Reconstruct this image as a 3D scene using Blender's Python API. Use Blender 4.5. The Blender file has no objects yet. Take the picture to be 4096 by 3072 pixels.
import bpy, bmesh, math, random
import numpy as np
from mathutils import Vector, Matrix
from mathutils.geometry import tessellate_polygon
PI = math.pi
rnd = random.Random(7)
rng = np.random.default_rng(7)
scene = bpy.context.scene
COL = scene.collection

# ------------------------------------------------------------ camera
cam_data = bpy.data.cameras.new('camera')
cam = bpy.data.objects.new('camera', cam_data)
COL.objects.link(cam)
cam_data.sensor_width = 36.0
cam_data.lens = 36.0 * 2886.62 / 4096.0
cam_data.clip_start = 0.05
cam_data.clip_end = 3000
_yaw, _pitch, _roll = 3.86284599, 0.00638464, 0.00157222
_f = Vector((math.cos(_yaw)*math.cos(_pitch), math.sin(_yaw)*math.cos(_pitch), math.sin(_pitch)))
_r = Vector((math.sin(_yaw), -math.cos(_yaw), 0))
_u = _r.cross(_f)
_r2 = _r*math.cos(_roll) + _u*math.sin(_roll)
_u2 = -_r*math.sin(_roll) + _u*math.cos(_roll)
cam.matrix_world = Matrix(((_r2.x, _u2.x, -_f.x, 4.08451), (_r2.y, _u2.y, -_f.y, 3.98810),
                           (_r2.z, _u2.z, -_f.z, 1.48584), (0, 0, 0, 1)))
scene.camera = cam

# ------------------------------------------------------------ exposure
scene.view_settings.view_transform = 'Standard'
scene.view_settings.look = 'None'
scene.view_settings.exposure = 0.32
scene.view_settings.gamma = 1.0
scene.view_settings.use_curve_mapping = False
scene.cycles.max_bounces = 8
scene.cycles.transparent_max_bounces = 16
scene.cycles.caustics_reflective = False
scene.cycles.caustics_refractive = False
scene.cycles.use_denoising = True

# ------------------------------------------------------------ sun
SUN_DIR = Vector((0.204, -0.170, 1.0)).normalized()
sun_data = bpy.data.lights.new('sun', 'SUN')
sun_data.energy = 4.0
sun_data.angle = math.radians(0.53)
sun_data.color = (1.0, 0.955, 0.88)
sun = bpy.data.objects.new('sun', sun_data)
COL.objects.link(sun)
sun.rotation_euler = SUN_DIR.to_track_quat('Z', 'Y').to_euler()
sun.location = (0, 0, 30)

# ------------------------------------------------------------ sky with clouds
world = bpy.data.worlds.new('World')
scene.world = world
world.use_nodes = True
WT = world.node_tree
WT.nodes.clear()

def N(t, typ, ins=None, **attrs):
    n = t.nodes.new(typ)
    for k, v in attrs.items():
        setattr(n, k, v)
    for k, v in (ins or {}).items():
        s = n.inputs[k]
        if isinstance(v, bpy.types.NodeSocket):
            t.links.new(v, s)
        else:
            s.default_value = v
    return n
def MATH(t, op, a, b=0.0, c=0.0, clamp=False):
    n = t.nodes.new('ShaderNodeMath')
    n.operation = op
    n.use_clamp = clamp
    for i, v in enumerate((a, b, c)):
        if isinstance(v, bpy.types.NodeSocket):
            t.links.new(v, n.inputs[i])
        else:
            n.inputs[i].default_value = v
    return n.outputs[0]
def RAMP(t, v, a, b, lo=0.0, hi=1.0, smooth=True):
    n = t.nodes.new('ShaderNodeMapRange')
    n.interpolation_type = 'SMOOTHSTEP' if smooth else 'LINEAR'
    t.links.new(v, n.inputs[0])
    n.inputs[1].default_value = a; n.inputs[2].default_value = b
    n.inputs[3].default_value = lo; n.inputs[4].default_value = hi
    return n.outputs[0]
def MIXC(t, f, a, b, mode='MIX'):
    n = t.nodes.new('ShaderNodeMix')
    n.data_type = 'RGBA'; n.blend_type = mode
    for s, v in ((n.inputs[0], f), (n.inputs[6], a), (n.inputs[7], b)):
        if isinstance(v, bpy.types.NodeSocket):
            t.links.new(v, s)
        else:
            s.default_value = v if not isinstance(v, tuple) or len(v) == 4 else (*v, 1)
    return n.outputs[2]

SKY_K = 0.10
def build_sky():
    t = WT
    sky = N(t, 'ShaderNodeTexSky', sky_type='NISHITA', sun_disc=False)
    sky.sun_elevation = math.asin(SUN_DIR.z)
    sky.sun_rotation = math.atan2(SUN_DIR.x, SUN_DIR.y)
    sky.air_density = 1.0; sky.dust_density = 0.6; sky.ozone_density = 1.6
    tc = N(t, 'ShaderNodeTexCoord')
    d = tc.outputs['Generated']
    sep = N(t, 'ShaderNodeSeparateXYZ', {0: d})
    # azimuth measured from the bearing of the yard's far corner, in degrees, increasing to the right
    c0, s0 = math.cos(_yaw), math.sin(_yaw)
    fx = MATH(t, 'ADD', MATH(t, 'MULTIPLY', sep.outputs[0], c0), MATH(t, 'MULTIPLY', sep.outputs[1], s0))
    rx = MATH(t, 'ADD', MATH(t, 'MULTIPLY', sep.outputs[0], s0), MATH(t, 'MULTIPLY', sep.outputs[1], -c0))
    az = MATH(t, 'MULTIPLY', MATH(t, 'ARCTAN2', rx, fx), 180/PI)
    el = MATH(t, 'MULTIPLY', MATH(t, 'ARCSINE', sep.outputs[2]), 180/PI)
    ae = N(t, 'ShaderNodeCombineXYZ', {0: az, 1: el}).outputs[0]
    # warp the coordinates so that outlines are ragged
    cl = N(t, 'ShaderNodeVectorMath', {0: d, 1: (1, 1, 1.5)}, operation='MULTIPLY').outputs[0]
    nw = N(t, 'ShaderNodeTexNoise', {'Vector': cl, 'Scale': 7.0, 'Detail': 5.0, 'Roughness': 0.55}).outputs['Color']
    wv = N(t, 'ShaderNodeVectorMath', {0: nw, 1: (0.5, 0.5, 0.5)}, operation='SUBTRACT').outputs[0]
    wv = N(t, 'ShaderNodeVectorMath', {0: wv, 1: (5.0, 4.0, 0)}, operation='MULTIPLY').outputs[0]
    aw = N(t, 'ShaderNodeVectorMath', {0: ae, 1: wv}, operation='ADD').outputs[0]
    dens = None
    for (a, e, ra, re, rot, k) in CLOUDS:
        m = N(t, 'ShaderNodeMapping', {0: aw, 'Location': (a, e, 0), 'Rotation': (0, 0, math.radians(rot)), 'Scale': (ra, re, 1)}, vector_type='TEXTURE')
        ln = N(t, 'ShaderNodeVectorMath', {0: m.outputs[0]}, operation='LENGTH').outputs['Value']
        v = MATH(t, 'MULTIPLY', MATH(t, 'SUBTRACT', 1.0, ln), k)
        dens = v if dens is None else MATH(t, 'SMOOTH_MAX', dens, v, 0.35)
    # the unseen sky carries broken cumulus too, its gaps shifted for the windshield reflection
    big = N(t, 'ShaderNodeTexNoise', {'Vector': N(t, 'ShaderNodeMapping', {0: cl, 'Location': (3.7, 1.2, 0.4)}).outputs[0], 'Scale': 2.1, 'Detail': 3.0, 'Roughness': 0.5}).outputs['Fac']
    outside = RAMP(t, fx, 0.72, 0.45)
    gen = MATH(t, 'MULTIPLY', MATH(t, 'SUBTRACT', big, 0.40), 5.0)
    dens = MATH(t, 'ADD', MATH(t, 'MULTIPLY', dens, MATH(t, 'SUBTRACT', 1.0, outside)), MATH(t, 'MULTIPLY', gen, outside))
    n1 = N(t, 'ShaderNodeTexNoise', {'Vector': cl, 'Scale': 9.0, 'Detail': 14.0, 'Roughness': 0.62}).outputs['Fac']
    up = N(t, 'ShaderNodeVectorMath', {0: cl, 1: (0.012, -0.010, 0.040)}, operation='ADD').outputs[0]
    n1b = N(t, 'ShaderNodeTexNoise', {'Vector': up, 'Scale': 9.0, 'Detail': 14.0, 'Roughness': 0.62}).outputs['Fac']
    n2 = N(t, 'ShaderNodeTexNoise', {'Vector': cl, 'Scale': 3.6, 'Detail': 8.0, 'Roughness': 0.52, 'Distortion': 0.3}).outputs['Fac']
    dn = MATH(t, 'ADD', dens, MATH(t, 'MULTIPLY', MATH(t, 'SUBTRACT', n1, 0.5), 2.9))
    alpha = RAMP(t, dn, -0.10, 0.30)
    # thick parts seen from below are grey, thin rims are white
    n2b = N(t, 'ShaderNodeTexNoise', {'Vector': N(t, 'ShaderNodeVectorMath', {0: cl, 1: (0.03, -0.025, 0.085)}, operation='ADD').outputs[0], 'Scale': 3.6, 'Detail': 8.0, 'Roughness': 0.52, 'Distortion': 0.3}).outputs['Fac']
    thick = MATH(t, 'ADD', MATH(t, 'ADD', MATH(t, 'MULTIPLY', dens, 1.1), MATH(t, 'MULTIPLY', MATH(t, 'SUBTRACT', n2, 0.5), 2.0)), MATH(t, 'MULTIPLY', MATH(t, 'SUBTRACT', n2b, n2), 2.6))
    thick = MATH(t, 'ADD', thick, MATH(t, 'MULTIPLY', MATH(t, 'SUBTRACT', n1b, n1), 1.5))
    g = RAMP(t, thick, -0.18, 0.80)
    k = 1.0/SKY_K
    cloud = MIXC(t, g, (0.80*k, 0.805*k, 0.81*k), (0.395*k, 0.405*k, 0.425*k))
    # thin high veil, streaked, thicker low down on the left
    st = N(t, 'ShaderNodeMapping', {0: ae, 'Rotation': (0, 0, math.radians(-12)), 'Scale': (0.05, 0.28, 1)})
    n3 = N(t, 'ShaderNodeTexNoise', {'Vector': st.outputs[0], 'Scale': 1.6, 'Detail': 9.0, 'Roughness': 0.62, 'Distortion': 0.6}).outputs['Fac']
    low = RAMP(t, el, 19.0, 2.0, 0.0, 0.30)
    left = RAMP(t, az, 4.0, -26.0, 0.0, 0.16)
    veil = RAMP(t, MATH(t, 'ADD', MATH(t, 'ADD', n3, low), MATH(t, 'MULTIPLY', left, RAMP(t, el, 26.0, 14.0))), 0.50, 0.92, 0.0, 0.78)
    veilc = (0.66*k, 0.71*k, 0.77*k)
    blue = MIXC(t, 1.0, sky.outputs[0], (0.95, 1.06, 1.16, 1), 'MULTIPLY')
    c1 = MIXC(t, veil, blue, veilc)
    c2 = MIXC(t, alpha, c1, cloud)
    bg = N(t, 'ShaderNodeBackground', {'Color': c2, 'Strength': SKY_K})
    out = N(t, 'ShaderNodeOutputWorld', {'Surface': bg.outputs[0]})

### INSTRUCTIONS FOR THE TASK
Looking at the material above, please copy exactly every line from its first line through the line containing "COL = scene.collection", with both ends included and nothing else.

### EXERCISE RESPONSE
Reconstruct this image as a 3D scene using Blender's Python API. Use Blender 4.5. The Blender file has no objects yet. Take the picture to be 4096 by 3072 pixels.
import bpy, bmesh, math, random
import numpy as np
from mathutils import Vector, Matrix
from mathutils.geometry import tessellate_polygon
PI = math.pi
rnd = random.Random(7)
rng = np.random.default_rng(7)
scene = bpy.context.scene
COL = scene.collection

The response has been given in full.